## Exercise goal
Which lines come from the start of the records through the line that holds "heap', 'brushwood', kind='stuff')"? Write them out word for word.

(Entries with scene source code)

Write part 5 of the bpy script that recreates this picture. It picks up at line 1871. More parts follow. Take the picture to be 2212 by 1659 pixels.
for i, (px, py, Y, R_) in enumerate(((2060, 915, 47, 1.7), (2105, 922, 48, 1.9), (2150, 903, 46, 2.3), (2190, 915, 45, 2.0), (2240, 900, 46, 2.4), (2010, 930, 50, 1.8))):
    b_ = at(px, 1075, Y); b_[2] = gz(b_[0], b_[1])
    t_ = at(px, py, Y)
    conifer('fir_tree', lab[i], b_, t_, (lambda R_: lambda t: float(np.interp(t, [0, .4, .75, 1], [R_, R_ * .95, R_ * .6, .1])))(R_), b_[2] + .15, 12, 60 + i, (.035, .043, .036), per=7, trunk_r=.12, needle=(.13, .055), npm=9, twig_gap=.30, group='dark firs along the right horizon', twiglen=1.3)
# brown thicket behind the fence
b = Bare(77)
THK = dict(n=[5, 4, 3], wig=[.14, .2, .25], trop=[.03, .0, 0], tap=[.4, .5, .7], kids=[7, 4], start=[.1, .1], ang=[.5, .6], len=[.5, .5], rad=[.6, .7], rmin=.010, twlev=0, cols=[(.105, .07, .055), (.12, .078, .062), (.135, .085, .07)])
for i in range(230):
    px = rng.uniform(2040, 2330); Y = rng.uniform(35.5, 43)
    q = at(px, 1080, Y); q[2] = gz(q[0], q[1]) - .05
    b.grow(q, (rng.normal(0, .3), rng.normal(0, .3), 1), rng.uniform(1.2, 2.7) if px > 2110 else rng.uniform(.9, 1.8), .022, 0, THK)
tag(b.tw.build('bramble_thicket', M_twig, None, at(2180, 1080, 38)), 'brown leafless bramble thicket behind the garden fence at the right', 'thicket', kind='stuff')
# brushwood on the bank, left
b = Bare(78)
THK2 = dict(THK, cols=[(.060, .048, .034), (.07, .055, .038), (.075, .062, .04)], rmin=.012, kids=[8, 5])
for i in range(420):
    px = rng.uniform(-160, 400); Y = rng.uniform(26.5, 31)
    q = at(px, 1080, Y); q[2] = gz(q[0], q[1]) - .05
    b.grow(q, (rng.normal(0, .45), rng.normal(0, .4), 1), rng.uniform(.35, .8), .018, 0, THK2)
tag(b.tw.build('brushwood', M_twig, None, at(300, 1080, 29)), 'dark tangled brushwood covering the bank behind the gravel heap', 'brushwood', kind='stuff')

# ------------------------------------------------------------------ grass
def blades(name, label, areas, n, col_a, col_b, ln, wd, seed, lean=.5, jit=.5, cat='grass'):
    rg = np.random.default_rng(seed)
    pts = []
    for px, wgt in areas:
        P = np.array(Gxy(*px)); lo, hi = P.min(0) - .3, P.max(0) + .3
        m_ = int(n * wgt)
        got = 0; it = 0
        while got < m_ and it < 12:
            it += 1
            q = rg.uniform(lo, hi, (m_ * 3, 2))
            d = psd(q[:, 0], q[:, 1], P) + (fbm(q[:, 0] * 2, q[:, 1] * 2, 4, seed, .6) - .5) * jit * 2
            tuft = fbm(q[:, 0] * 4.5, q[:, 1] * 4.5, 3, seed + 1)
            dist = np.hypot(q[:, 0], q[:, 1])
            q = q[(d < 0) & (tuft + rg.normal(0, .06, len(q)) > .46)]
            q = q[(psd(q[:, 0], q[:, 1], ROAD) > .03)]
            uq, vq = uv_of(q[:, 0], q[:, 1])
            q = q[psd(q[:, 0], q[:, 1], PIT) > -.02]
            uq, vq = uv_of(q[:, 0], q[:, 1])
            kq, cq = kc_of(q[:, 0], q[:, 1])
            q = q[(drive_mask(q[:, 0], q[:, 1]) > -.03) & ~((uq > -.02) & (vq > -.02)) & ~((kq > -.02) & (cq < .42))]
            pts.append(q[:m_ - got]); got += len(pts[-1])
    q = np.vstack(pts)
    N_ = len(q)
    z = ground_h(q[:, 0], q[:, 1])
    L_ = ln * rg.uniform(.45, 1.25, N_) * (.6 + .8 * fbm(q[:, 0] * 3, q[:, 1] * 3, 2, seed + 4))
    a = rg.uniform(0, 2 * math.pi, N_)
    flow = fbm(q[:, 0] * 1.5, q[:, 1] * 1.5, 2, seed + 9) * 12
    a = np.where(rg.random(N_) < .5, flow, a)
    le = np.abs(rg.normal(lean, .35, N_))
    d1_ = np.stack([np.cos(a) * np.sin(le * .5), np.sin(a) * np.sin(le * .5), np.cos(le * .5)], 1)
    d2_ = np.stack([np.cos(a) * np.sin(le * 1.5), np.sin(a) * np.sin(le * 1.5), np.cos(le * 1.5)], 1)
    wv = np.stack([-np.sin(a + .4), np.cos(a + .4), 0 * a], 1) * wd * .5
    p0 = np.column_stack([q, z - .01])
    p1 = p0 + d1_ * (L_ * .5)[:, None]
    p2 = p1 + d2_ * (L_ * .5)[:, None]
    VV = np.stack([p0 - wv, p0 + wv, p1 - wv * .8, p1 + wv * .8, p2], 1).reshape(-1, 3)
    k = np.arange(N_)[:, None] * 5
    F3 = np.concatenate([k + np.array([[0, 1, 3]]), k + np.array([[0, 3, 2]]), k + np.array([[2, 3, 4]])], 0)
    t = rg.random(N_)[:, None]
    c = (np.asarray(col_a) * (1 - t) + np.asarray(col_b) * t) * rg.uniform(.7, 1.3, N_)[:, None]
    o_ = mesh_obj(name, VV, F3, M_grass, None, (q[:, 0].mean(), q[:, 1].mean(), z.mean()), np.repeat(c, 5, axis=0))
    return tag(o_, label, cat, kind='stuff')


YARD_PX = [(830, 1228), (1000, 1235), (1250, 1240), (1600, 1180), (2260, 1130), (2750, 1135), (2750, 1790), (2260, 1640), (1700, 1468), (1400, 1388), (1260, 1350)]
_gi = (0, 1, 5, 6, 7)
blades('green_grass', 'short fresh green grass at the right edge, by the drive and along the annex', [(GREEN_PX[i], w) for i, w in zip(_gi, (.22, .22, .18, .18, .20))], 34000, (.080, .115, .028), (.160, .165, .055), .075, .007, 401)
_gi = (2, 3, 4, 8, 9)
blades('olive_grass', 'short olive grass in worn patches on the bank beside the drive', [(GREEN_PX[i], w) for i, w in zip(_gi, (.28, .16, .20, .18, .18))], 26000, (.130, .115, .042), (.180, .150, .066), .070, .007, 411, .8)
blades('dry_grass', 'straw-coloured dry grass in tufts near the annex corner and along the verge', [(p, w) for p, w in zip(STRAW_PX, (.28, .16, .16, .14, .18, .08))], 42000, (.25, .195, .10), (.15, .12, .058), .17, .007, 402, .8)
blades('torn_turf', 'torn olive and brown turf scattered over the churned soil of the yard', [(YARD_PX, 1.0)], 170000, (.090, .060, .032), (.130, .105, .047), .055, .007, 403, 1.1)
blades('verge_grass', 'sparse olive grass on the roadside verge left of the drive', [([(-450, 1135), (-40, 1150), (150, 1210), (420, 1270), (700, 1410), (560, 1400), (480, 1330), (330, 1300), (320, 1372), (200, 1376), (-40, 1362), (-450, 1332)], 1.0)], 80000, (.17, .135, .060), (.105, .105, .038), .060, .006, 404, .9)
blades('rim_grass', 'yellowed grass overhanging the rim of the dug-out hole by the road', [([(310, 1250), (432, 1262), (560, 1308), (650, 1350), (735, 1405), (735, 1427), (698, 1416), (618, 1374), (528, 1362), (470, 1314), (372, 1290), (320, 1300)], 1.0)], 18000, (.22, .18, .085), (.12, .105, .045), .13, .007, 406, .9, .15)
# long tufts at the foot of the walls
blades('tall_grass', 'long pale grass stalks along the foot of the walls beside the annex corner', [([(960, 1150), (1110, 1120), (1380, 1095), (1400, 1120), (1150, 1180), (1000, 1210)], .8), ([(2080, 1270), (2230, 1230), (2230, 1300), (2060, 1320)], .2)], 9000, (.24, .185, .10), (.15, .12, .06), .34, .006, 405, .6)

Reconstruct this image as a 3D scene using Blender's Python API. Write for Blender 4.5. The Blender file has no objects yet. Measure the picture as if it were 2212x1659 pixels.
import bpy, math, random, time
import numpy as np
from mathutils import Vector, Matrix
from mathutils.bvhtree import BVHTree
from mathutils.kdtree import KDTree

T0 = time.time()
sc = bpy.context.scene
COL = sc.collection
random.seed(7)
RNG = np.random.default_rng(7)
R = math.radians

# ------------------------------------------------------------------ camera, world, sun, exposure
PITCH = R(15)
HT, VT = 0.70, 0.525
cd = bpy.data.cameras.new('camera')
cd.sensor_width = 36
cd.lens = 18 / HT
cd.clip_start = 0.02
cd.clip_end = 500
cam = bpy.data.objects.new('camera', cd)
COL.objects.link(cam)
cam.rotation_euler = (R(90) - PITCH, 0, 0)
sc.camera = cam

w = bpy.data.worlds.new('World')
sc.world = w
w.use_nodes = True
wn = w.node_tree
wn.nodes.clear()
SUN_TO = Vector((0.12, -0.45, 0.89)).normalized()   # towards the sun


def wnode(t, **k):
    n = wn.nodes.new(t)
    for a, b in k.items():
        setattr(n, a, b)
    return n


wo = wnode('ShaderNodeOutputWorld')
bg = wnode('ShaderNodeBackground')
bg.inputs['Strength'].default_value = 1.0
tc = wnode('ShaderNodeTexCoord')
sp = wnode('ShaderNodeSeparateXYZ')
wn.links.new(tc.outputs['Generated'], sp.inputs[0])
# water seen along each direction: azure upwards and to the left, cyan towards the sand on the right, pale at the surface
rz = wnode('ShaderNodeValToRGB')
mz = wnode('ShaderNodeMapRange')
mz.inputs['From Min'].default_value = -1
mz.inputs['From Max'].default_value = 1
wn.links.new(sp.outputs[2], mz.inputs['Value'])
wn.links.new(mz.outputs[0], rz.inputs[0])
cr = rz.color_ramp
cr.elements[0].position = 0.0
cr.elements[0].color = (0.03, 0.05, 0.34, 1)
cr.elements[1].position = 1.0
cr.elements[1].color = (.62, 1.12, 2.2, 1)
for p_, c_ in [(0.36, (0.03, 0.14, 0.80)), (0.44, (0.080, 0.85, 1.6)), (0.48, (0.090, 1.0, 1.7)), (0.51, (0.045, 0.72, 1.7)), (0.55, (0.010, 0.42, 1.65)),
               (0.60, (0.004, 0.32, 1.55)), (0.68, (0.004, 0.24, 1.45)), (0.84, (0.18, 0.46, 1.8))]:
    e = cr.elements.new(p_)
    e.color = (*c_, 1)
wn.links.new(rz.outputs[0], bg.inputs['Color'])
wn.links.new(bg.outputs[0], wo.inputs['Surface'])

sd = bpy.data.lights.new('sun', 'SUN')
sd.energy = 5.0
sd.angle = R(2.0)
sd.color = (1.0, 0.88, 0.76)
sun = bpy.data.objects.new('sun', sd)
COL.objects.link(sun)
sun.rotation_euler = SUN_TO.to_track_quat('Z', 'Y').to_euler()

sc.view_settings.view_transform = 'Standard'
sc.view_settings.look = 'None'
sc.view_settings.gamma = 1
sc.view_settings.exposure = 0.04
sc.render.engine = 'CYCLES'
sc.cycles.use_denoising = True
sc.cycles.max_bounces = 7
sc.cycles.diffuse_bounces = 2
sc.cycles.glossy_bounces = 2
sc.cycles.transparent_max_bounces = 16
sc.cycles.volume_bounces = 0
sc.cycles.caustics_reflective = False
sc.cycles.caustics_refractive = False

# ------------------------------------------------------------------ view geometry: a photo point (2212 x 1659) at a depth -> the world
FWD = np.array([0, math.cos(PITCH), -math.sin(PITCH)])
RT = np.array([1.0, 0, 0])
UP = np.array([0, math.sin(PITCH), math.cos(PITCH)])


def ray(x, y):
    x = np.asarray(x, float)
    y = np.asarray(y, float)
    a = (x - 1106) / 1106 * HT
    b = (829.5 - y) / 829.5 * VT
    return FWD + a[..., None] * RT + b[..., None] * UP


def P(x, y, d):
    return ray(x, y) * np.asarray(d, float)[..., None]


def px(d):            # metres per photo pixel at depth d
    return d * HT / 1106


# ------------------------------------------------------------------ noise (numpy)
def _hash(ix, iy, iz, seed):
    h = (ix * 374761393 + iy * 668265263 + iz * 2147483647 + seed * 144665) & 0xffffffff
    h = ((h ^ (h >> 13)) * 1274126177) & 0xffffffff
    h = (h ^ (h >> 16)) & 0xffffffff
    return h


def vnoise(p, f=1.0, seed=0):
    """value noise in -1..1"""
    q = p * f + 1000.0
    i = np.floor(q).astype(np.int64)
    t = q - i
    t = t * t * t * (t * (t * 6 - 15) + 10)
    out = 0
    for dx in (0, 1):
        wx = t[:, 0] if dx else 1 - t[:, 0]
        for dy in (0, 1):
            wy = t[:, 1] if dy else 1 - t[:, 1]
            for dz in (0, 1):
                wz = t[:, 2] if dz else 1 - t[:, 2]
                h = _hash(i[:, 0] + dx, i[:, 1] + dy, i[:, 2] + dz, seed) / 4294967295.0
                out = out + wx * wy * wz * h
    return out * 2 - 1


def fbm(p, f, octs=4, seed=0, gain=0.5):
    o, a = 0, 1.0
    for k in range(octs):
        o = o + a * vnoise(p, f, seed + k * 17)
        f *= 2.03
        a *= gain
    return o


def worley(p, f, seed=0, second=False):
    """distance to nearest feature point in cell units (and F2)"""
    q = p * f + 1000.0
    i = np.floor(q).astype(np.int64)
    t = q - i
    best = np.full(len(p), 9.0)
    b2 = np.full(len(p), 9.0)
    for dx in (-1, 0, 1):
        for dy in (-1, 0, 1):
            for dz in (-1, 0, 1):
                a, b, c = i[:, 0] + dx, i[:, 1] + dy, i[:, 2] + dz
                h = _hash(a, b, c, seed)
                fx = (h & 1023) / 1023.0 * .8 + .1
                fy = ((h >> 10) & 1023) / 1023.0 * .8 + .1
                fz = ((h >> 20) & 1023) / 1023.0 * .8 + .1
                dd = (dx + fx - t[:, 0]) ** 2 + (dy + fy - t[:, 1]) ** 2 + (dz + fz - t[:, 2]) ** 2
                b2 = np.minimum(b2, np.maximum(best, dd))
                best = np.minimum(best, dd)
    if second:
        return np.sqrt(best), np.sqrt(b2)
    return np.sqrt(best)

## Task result
Write part 5 of the bpy script that recreates this picture. It picks up at line 1871. More parts follow. Take the picture to be 2212 by 1659 pixels.
for i, (px, py, Y, R_) in enumerate(((2060, 915, 47, 1.7), (2105, 922, 48, 1.9), (2150, 903, 46, 2.3), (2190, 915, 45, 2.0), (2240, 900, 46, 2.4), (2010, 930, 50, 1.8))):
    b_ = at(px, 1075, Y); b_[2] = gz(b_[0], b_[1])
    t_ = at(px, py, Y)
    conifer('fir_tree', lab[i], b_, t_, (lambda R_: lambda t: float(np.interp(t, [0, .4, .75, 1], [R_, R_ * .95, R_ * .6, .1])))(R_), b_[2] + .15, 12, 60 + i, (.035, .043, .036), per=7, trunk_r=.12, needle=(.13, .055), npm=9, twig_gap=.30, group='dark firs along the right horizon', twiglen=1.3)
# brown thicket behind the fence
b = Bare(77)
THK = dict(n=[5, 4, 3], wig=[.14, .2, .25], trop=[.03, .0, 0], tap=[.4, .5, .7], kids=[7, 4], start=[.1, .1], ang=[.5, .6], len=[.5, .5], rad=[.6, .7], rmin=.010, twlev=0, cols=[(.105, .07, .055), (.12, .078, .062), (.135, .085, .07)])
for i in range(230):
    px = rng.uniform(2040, 2330); Y = rng.uniform(35.5, 43)
    q = at(px, 1080, Y); q[2] = gz(q[0], q[1]) - .05
    b.grow(q, (rng.normal(0, .3), rng.normal(0, .3), 1), rng.uniform(1.2, 2.7) if px > 2110 else rng.uniform(.9, 1.8), .022, 0, THK)
tag(b.tw.build('bramble_thicket', M_twig, None, at(2180, 1080, 38)), 'brown leafless bramble thicket behind the garden fence at the right', 'thicket', kind='stuff')
# brushwood on the bank, left
b = Bare(78)
THK2 = dict(THK, cols=[(.060, .048, .034), (.07, .055, .038), (.075, .062, .04)], rmin=.012, kids=[8, 5])
for i in range(420):
    px = rng.uniform(-160, 400); Y = rng.uniform(26.5, 31)
    q = at(px, 1080, Y); q[2] = gz(q[0], q[1]) - .05
    b.grow(q, (rng.normal(0, .45), rng.normal(0, .4), 1), rng.uniform(.35, .8), .018, 0, THK2)
tag(b.tw.build('brushwood', M_twig, None, at(300, 1080, 29)), 'dark tangled brushwood covering the bank behind the gravel heap', 'brushwood', kind='stuff')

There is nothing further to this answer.